The latest reports by the US Defence Department (Pentagon) confirm this assessment of Cuba’s military potential.
But diplomatic sources do not rule out the possibility that Cuba could offer some type of support for the Solomon Islands in its search for a solution to its ethnic conflict, whether it is through military or peaceful measures.
The Miami daily reports that the Solomon Islands ethnic conflict involves Guadalcanal and Malaita, which make up the archipelago along with Florida, New Georgia, Choiseul, Santa Isabel, San Cristobal, Santa Cruz and other smaller islets.
The Solomon Islands official said the country is ready to request military aid and Cuba seems to be willing to listen and provide assistance, according to ‘The Age’ newspaper from Canberra, Australia, quoted in the Herald.
In addition to potential military assistance, Cuba seeks to partner with the Islands to take part in mining there, says The Age.
The newspaper also indicated that Australian intelligence agencies are closely following negotiations between Cuba and the Solomon Islands, which are alleged to have begun during the G-77 Summit held in Havana in mid-April.
The summit involved the United Nations’ largest coalition of countries from the developing South, and the Solomon Islands were represented there by Foreign Relations minister Patterson Oti.
Oti’s activities at the summit were not of great interest to the press in Cuba at the time and there were no reports that he had met with his hosts while in Havana.
The Canberra daily said Wednesday that diplomatic and intelligence sources from the Solomon Islands had confirmed that talks with Cuba had been formalised last week, after Australia had refused a similar request to provide military aid.
The Solomon official said that if its major partners, Australia and New Zealand, did not help his country before it “fell into the chasm,” it would have to search for help elsewhere, according to The Age.
A delegation from the Solomon Islands is allegedly ready to go to Havana to discuss a broad range of issues involving mining and other resources, as well as ways Cuba could help resolve other pressing problems.
Cuba has not been involved in military actions beyond its borders since the return on May 27, 1991 of the last contingent of soldiers serving in Angola, in accordance with the agreements reached by the two countries in December 1988.
Cuba’s Defence minister, Raúl Castro, has said that in nearly 16 years of military missions in the African country, 377,033 soldiers and 50,000 civilian personnel from Cuba had served there, with a total of 2,077 deaths.
Cuba says its presence in Africa was necessary to put an end to South Africa’s aggressive policies at the time, to ensure Angolan integrity and Namibia’s independence, as well as facilitate the release of black South African leader, Nelson Mandela.
In the 1960s, the Cuban military provided its services in Algeria, Syria and the Congo and also to Latin American insurgent movements, especially the guerrilla forces in Bolivia and Venezuela.
These missions, which Cuba considered its “internationalist duty,” were sharply criticised by Washington and by the then- Soviet Union.
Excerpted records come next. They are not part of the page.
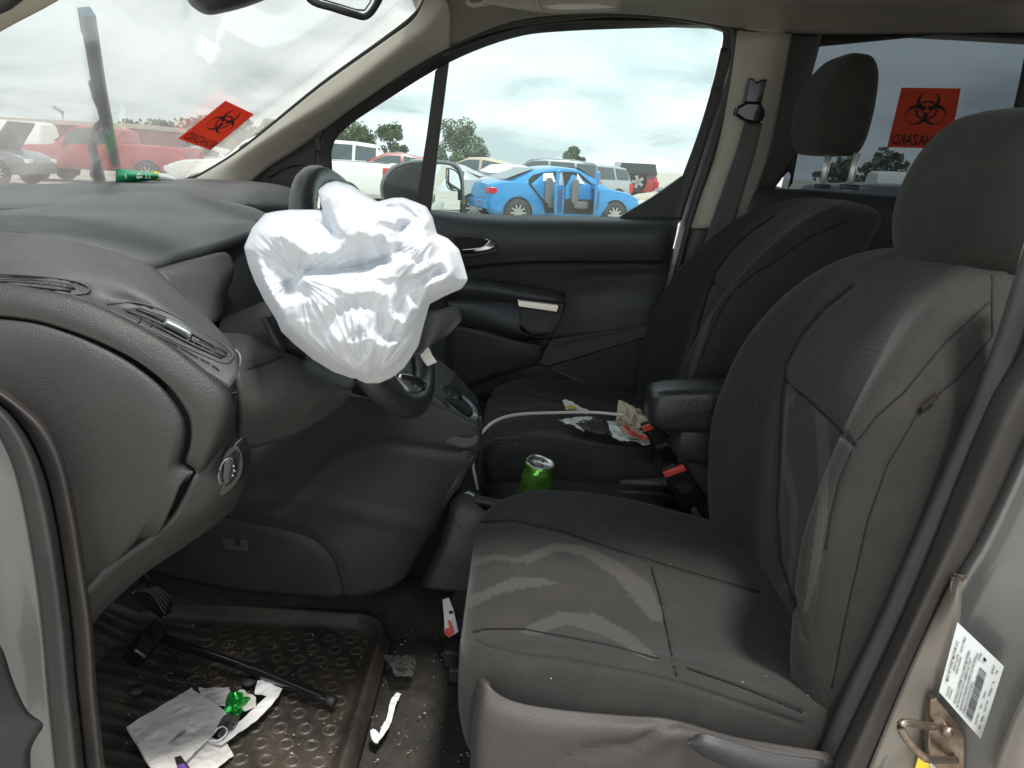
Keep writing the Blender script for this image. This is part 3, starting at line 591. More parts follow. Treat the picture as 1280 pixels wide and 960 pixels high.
def loft(name, levels, m, parent, stripes=None, grooves=None, T=None, n=12, nr=24, front=None, cap0=True, cap1=True):
    L = [cr(l, n, True) for l in levels]; Wd = len(L[0])
    cols = [cr([l[i] for l in L], nr) for i in range(Wd)]; H = len(cols[0])
    vs = [cols[i][j] for j in range(H) for i in range(Wd)]; fs = []
    for j in range(H-1):
        for i in range(Wd): i2 = (i+1) % Wd; fs.append((j*Wd+i, j*Wd+i2, (j+1)*Wd+i2, (j+1)*Wd+i))
    if cap0: fs.append(tuple(range(Wd))[::-1])
    if cap1: fs.append(tuple(range((H-1)*Wd, H*Wd)))
    o = mk(name, vs, fs, m, parent); fixn(o); me = o.data
    nn = [v.normal.copy() for v in me.vertices]; vv = [v.co.copy() for v in me.vertices]; at = []
    for v, q in zip(vv, nn):
        s = 0
        if stripes and front(v, q):
            p = proj(v)
            for poly in stripes:
                if inpoly(p, poly): s = 1
        at.append(s)
    if grooves:
        v2 = [v.copy() for v in vv]
        idx = [i for i in range(len(vv)) if front(vv[i], nn[i])]
        sub = [v2[i] for i in idx]; grooved(sub, [nn[i] for i in idx], grooves)
        for i, s_ in zip(idx, sub): v2[i] = s_
        vv = v2
    if T: vv = [T(v) for v in vv]
    for v, c in zip(me.vertices, vv): v.co = c
    a = me.attributes.new('stripe', 'FLOAT', 'POINT'); a.data.foreach_set('value', [float(x) for x in at]); me.update()
    return o
BL = [(.72, .46, .475, .235, .18), (.79, .425, .470, .262, .17), (.86, .40, .462, .272, .16), (.95, .388, .455, .278, .155), (1.05, .383, .45, .28, .15), (1.14, .398, .452, .276, .145), (1.22, .424, .465, .266, .14),
      (1.29, .462, .488, .245, .13), (1.345, .505, .518, .215, .12), (1.382, .548, .552, .175, .10), (1.402, .585, .586, .12, .07), (1.408, .612, .612, .05, .03)]
def back_levels(yc):
    out = []
    for z, xb, xc, w_, th in BL:
        s = w_/.28; xr = xc+th
        half = [(xr, .45), (xr-.01, .85), (xr-.045, .985), ((xb+xr)/2+.01, 1.0), (xb+.035, .985), (xb+.006, .93), (xb, .84), (xb+(xc-xb)*.35, .70), (xc-.004, .56), (xc, .3)]
        pts = [X((xr+.004, yc, z))]+[X((x, yc-f*w_, z)) for x, f in half]+[X((xc, yc, z))]+[X((x, yc+f*w_, z)) for x, f in half[::-1]]
        out.append(pts)
    return out
CL = [(-.056, .815, .81, .765, .17), (-.05, .835, .828, .735, .215), (-.03, .858, .848, .70, .25), (.01, .876, .862, .695, .27), (.07, .888, .866, .70, .281), (.16, .886, .862, .70, .286), (.26, .874, .852, .70, .286), (.36, .855, .838, .70, .28), (.47, .835, .825, .70, .27), (.56, .82, .815, .72, .25)]
def cush_levels(yc):
    out = []
    for x, zc, zv, zb, w_ in CL:
        half = [(zb, .5), (zb, .88), (zb+.012, .975), ((zb+zc)/2, 1.0), (zc-.03, .985), (zc-.006, .935), (zc, .86), (zc-(zc-zv)*.5, .74), (zv+.002, .60), (zv+.003, .3)]
        pts = [X((x, yc, zb))]+[X((x, yc-f*w_, z)) for z, f in half]+[X((x, yc, zv+.004))]+[X((x, yc+f*w_, z)) for z, f in half[::-1]]
        out.append(pts)
    return out
def headrest(yc, z0, x0, parent, sc=1.0, tilt=.06, px_=None):
    L = []
    for dz, hw, d0, d1 in ((-.005, .06, -.028, .030), (.0, .095, -.048, .045), (.03, .118, -.064, .052), (.08, .128, -.072, .052), (.13, .124, -.066, .05), (.17, .112, -.05, .045), (.198, .085, -.03, .034), (.208, .045, -.012, .018)):
        y = hw*sc; a = d0*sc; b = d1*sc; xx = x0+dz*sc*tilt
        L.append([X((xx+b, yc, z0+dz*sc)), X((xx+b*.95, yc-y*.6, z0+dz*sc)), X((xx+b*.5, yc-y*.93, z0+dz*sc)), X((xx+a*.25, yc-y, z0+dz*sc)), X((xx+a*.8, yc-y*.85, z0+dz*sc)), X((xx+a, yc-y*.5, z0+dz*sc)),
                  X((xx+a*1.04, yc, z0+dz*sc)), X((xx+a, yc+y*.5, z0+dz*sc)), X((xx+a*.8, yc+y*.85, z0+dz*sc)), X((xx+a*.25, yc+y, z0+dz*sc)), X((xx+b*.5, yc+y*.93, z0+dz*sc)), X((xx+b*.95, yc+y*.6, z0+dz*sc))])
    return loft('headrest', L, 'fabric2', parent, n=5, nr=5)
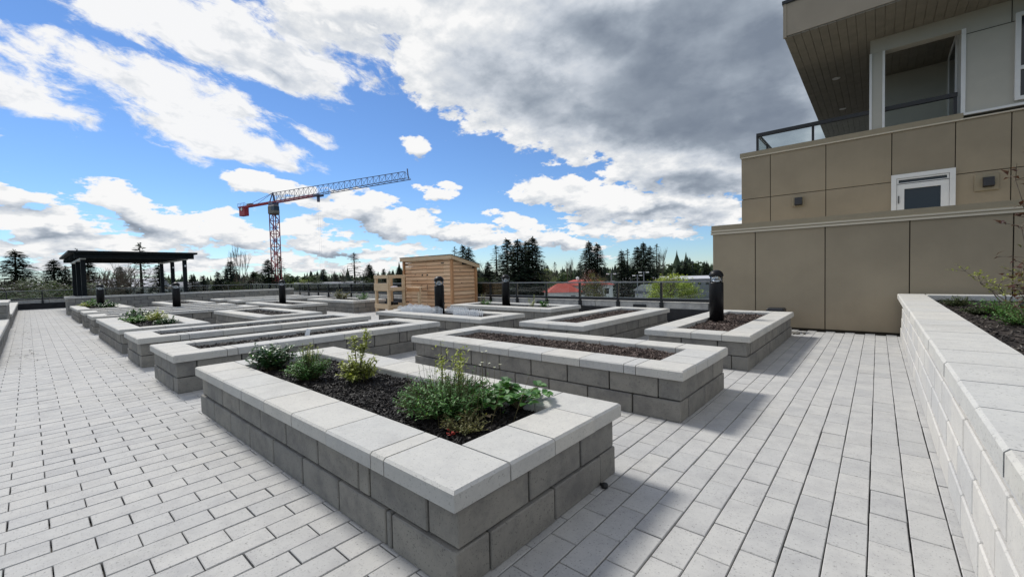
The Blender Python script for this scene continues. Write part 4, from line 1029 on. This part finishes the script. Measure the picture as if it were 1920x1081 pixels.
for i in range(10): cj.bar((-19+i*1.9, -.8, H), (-17.1+i*1.9, .8, H), .14)
cj.build('counter_jib', 'crane_red', cr)
MB().bar((-.3, 0, H+3.0), (-11.5, .7, H+.2), .09).bar((-.3, 0, H+3.0), (-13.5, -.7, H+.2), .09).build('tie_bars', 'crane_navy', cr)
MB().cbox(-18.8, -15.4, -.75, .75, H-3.0, H-.2, .1).build('counterweight', 'crane_red', cr)
MB().lathe([(.55, 0), (.55, .05)], 16).build('emblem', 'white_trim', cr).matrix_local = Matrix.Translation((-17.0, -.86, H-.75)) @ Matrix.Rotation(math.pi/2, 4, 'X')
hr = MB()
for i in range(6):
    for s in (-1, 1): hr.bar((-19+i*.9, s, H+.2), (-19+i*.9, s, H+1.2), .07)
for s in (-1, 1): hr.bar((-19, s, H+1.2), (-14.5, s, H+1.2), .07)
hr.build('handrail', 'crane_navy', cr)
MB().cbox(-14.5, -12.2, -.6, .6, H+.2, H+.9, .1).build('winch', 'crane_grey', cr)
xt = JL*.385
MB().cbox(xt-1.2, xt+1.2, -1.0, 1.0, H-.6, H-.15, .05).box(xt-.4, xt+.2, -.3, .3, H-2.2, H-.6).build('trolley', 'crane_navy', cr)
MB().bar((xt-.2, -.15, H-32), (xt-.2, -.15, H-.6), .015).bar((xt+.2, .15, H-32), (xt+.2, .15, H-.6), .015).build('hoist_rope', 'crane_navy', cr)
MB().cbox(xt-.5, xt+.5, -.3, .3, H-33.2, H-32, .1).build('hook_block', 'crane_navy', cr)

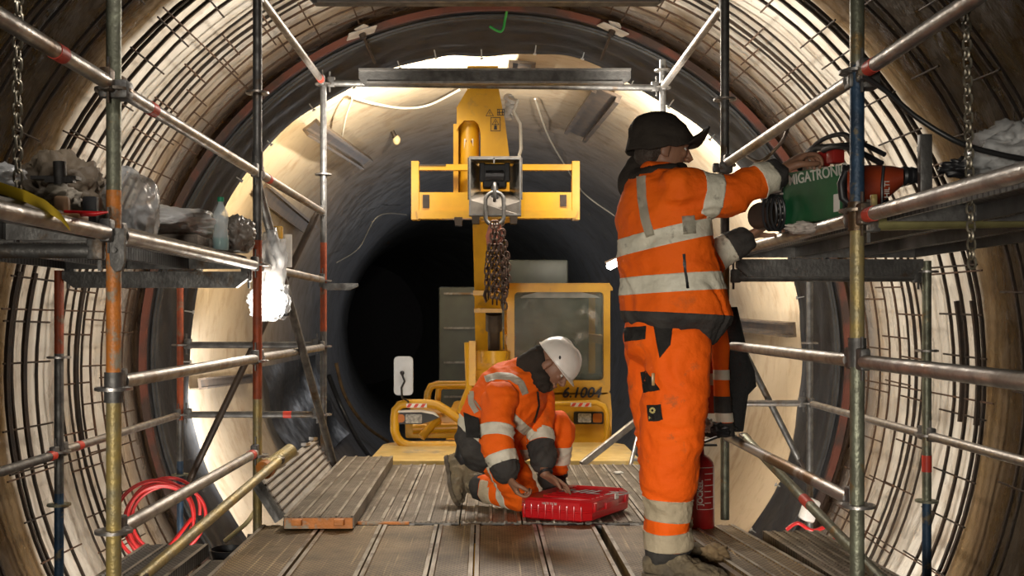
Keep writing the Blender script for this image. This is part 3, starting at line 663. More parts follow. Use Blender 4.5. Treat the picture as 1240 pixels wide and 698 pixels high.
# far ladder and leaning bars at the end of the deck
t = thing('step_ladder', P(765, 564, 7.5), 'small aluminium ladder frame leaning at the far deck end near the worker\'s knee', 'ladder')
for (p0, p1) in ((P(763, 566, 7.6), P(777, 508, 7.9)), (P(776, 566, 7.6), P(790, 508, 7.9))):
    mb = MB(); mb.tube(p0, p1, .016, 10); mb.build('rail', G, t)
for f in (.15, .5, .85):
    mb = MB(); mb.tube(P(763, 566, 7.6).lerp(P(777, 508, 7.9), f), P(776, 566, 7.6).lerp(P(790, 508, 7.9), f), .012, 8); mb.build('rung', G, t)
mb = MB(); d = (P(776, 506, 7.95)-P(704, 563, 7.6)); mb.box((P(776, 506, 7.95)+P(704, 563, 7.6))/2, (.03, .05, d.length), d.to_track_quat('Z', 'Y').to_matrix(), .003); tag(mb.build('leaning_bar', G, smooth=False), 'grey flat bar leaning at the far deck end behind the red case', 'bar')
# ================================================================== CRANE MACHINE
YW = M_yellow()
crane = thing('crane_vehicle', (0, 10.5, zf), 'yellow wheeled crane machine with glazed cab and raised boom in the middle of the tunnel', 'crane vehicle')
def pr(mb, pix, Y, depth, bev=0):
    mb.prism([P(u, v, Y) for u, v in pix], (0, depth, 0)); return mb
YC = 9.6
def rr_(u0, v0, u1, v1, r, n=4):
    out = []
    for cx, cy, a0 in ((u1-r, v0+r, -90), (u1-r, v1-r, 0), (u0+r, v1-r, 90), (u0+r, v0+r, 180)):
        for k in range(n+1):
            a = math.radians(a0+90*k/n); out.append((cx+r*math.cos(a), cy+r*math.sin(a)))
    return out
def strip_loop(mb, outer, inner, Y, depth):
    n = len(outer); A = [P(u, v, Y) for u, v in outer]; B = [P(u, v, Y) for u, v in inner]; D = Vector((0, depth, 0))
    mb.loft([A, B, [p+D for p in B], [p+D for p in A]], cap=False, close=True)
# cab
cab = MB(); strip_loop(cab, rr_(614, 345, 739, 478, 7), rr_(623, 354, 731, 461, 5), YC, .12)
for (a, b) in (((614, 345), (621, 480)), ((732, 345), (739, 480))):   # side pillars back
    cab.mi = 0
cab.box((P(617, 400, YC)+Vector((0, .9, -.1))), (.07, 1.6, .08)); cab.box((P(736, 400, YC)+Vector((0, .9, -.1))), (.07, 1.6, .08))
pr(cab, [(612, 349), (616, 343), (738, 343), (742, 349), (742, 352), (612, 352)], YC+.02, 1.7)
cab.box(P(617, 410, YC)+Vector((0, 1.6, 0)), (.07, .07, 1.0)); cab.box(P(736, 410, YC)+Vector((0, 1.6, 0)), (.07, .07, 1.0))
cab = cab.build('cab', YW, crane, angle=30)
mb = MB(); pr(mb, rr_(622, 353, 732, 463, 6), YC+.03, .012); mb.build('windscreen', M_glass(), cab)
mb = MB(); pr(mb, [(634, 358), (655, 353), (700, 353), (722, 358), (727, 361), (630, 361)], YC+.02, .02); mb.build('sun_strip', mat('grey_visor', (.25, .25, .22), (.16, .16, .14), .5), cab)
mb = MB(); mb.box(P(672, 440, 10.5), (.42, .12, .5), bev=.05); mb.box(P(672, 462, 10.3), (.42, .45, .12), bev=.04); mb.build('seat', mat('grey_seat_cloth', (.18, .19, .17), (.1, .1, .1), .9), cab)
mb = MB(); mb.box(P(700, 462, 9.95), (.55, .3, .14), bev=.03); mb.tube(P(690, 462, 10), P(684, 440, 9.9), .012, 8); mb.path([P(684, 438, 9.88)+Vector((.14*math.cos(a), .05*math.sin(a), .10*math.sin(a))) for a in [k*math.pi/10 for k in range(20)]], .01, 6, close=True); mb.build('dashboard', M_black(), cab)
mb = MB(); mb.box(P(672, 410, 11.2), (1.0, .02, 1.2)); mb.build('rear_window', mat('dim_rear_glass', (.22, .24, .21), (.12, .13, .12), .25), cab)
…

In the 1970s, its military incursions expanded to include Angola, Ethiopia and Guinea.
According to Cuba’s state-run press, president Castro announced at a January 1992 closed-door meeting that Cuban interventions would have no place in the future, “not for the lack of desire, but because they are no longer realistic.”
The Solomon Islands, invaded by Japan during the Second World War, negotiated its independence from Britain – declared May 21, 1975.
The population is mostly of Melanesian origin, but there are also Polynesian and Micronesian groups, as well as Chinese and European minorities. English and more than 80 dialects are spoken on the islands.
An estimate 96 percent of the population is Christian, primarily Protestant, though some continue to practice traditional religions.